START TASK MATERIAL

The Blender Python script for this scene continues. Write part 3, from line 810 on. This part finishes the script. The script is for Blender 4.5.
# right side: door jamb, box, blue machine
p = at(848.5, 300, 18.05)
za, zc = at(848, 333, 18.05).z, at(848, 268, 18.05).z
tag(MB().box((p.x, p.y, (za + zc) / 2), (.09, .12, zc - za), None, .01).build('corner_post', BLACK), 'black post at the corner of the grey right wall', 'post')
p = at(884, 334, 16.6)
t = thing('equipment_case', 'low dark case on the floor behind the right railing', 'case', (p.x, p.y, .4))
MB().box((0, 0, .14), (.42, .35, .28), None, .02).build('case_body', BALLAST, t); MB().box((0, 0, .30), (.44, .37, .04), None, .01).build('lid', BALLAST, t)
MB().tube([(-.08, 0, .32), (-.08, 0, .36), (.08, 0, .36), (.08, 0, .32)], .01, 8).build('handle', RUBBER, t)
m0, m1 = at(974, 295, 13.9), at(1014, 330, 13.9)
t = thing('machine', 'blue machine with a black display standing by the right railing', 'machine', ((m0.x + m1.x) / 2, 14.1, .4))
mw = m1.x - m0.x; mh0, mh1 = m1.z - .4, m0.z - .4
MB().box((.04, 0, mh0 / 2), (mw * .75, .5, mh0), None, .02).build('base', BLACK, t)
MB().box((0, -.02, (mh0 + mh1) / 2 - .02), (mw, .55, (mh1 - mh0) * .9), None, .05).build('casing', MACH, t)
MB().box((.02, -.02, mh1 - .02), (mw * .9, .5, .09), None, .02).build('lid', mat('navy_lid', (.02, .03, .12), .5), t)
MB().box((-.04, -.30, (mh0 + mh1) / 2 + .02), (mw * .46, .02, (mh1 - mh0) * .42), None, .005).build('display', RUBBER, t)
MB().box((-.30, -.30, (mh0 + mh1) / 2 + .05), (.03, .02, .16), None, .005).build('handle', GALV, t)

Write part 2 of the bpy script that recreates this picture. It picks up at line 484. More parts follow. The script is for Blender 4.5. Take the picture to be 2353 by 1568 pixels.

END TASK MATERIAL

All of the material above needs to be retyped word for word.

The Blender Python script for this scene continues. Write part 3, from line 810 on. This part finishes the script. The script is for Blender 4.5.
# right side: door jamb, box, blue machine
p = at(848.5, 300, 18.05)
za, zc = at(848, 333, 18.05).z, at(848, 268, 18.05).z
tag(MB().box((p.x, p.y, (za + zc) / 2), (.09, .12, zc - za), None, .01).build('corner_post', BLACK), 'black post at the corner of the grey right wall', 'post')
p = at(884, 334, 16.6)
t = thing('equipment_case', 'low dark case on the floor behind the right railing', 'case', (p.x, p.y, .4))
MB().box((0, 0, .14), (.42, .35, .28), None, .02).build('case_body', BALLAST, t); MB().box((0, 0, .30), (.44, .37, .04), None, .01).build('lid', BALLAST, t)
MB().tube([(-.08, 0, .32), (-.08, 0, .36), (.08, 0, .36), (.08, 0, .32)], .01, 8).build('handle', RUBBER, t)
m0, m1 = at(974, 295, 13.9), at(1014, 330, 13.9)
t = thing('machine', 'blue machine with a black display standing by the right railing', 'machine', ((m0.x + m1.x) / 2, 14.1, .4))
mw = m1.x - m0.x; mh0, mh1 = m1.z - .4, m0.z - .4
MB().box((.04, 0, mh0 / 2), (mw * .75, .5, mh0), None, .02).build('base', BLACK, t)
MB().box((0, -.02, (mh0 + mh1) / 2 - .02), (mw, .55, (mh1 - mh0) * .9), None, .05).build('casing', MACH, t)
MB().box((.02, -.02, mh1 - .02), (mw * .9, .5, .09), None, .02).build('lid', mat('navy_lid', (.02, .03, .12), .5), t)
MB().box((-.04, -.30, (mh0 + mh1) / 2 + .02), (mw * .46, .02, (mh1 - mh0) * .42), None, .005).build('display', RUBBER, t)
MB().box((-.30, -.30, (mh0 + mh1) / 2 + .05), (.03, .02, .16), None, .005).build('handle', GALV, t)

Write part 2 of the bpy script that recreates this picture. It picks up at line 484. More parts follow. The script is for Blender 4.5. Take the picture to be 2353 by 1568 pixels.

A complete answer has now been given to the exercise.